Le baiser de la mort ?

Qui d’Ennahdha ou Nidaa Tounes est-il le parti réellement majoritaire dans la Tunisie d’aujourd’hui ? Bien malin est celui qui pourrait répondre à cette interrogation avec certitude, indépendamment des fluctuations numériques du bloc Nidaa à l’Assemblée au gré des déboires et des luttes de clan.

Aujourd’hui la réticence d’Ennahdha à endosser la responsabilité inhérente aux avant-postes est telle que le parti serait prêt à temporiser pour ne pas tenir son congrès, initialement prévu début 2016, avant que ne se tienne l’hypothétique congrès constitutif de Nidaa Tounes.

Comme s’il n’en était pas le chef fondateur, et maintenant qu’il s’exprime ouvertement à propos des affaires d’un parti politique, le président de la République a reconnu le 25 décembre sur la chaîne Alarabia que « Nidaa Tounes a échoué dans la tâche qui lui incombe au sein de la transition démocratique, et n’a pas saisi que la patrie passait avant le parti »… Cela fait plutôt désordre si l’on considère que cette pirouette sémantique était précisément l’une des devises électorales phares du parti.

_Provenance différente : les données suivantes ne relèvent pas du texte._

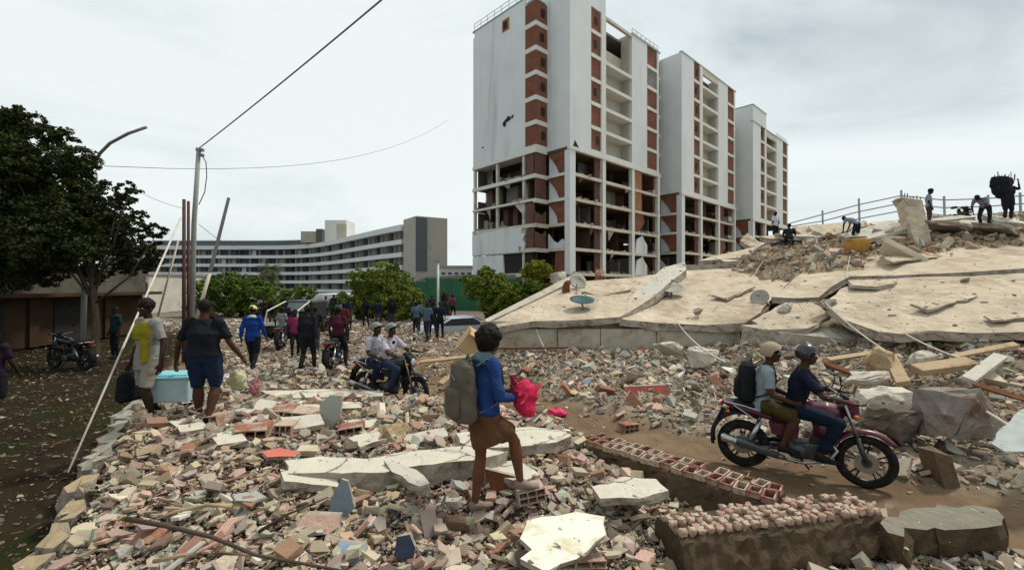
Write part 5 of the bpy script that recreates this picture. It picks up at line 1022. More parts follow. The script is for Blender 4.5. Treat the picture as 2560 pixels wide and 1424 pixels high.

Selon une parfaite logique de la fuite en avant, les résultats d’une réunion du bureau exécutif sans Marzouk, démissionnaire, sont tombés dans la journée de dimanche : non seulement chaque camp campe sur ses positions, avec le maintien de l’initiative d’arbitrage de Béji Caïd Essebsi, mais un communiqué annonce la date de juillet 2016 pour le premier congrès du parti… Autant dire une arlésienne !

Que nous apprend l’une des plus célèbres occurrences de cohabitation dans l’histoire récente, celle de l’épisode de la cohabitation Chirac / Jospin, la troisième sous la Vème République française, et qui prit fin en 2002 ? Après la dissolution surprise de l’Assemblée nationale en 1997, l’ancien président français avait pu amener son adversaire socialiste à la gouvernance à Matignon, puis à l’érosion rapide au terme de cinq années de cohabitation tendue, le poussant à la faute pour en sortir largement victorieux de l’élection présidentielle suivante.

Gageons que Rached Ghannouchi, que l’on sait érudit et notamment au fait de l’histoire politique française, n’ignorait pas ce cas d’école de machiavélisme de la force tranquille.